Anyway, this is my professional opinion on the matter based upon 15+ years experience in the distressed property market. I have never done it and I never will allow it either. We must always remember that some things may seemingly be ok to pursue but as Realtors that have a code of ethics we need to remember that some things just are not expedient to pursue. No disrespect...i'm just cutting through the chase and getting to the point. I also believe that any Realtor that does suggest and/or participates in such action could themselves become legally liable and get sued and/or face sanctions by their local Real Estate Commission, if someone files a complaint. It could be considered a form of "fraud" because the seller is in distress and not making mortgage payments which means they are profitting from this arrangement and defrauding the lender out of the monthly mortgage payments due to them. It just is NOT worth it!

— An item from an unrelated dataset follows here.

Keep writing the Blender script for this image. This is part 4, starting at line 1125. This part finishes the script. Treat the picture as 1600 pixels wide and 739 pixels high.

In a shortsale scenario you don't disclose anything AFTER the fact. You get written permission from the seller's lender in order to protect yourself and your seller. It only takes one time for you to get burnt on an issue such as this one and it could potentially be your last time being an active licensed professional. Once again, it's just not worth all of the risks involved. Based upon that information I strongly recommend against allowing anyone to move into a property whether it's a shortsale or not.
Lastly, please be advised that there is a distinct difference between listing a property with a tenant already in it at the time of the shortsale listing and allowing a tenant to come in afterward. In fact that is where the seriousness of the matter comes in to be frank. Obviously, if they are already tenants they are protected by law to be able to stay there until their lease expires unless the property gets foreclosed upon. Then there are laws now to protect those tenants in that type of scenario, as well.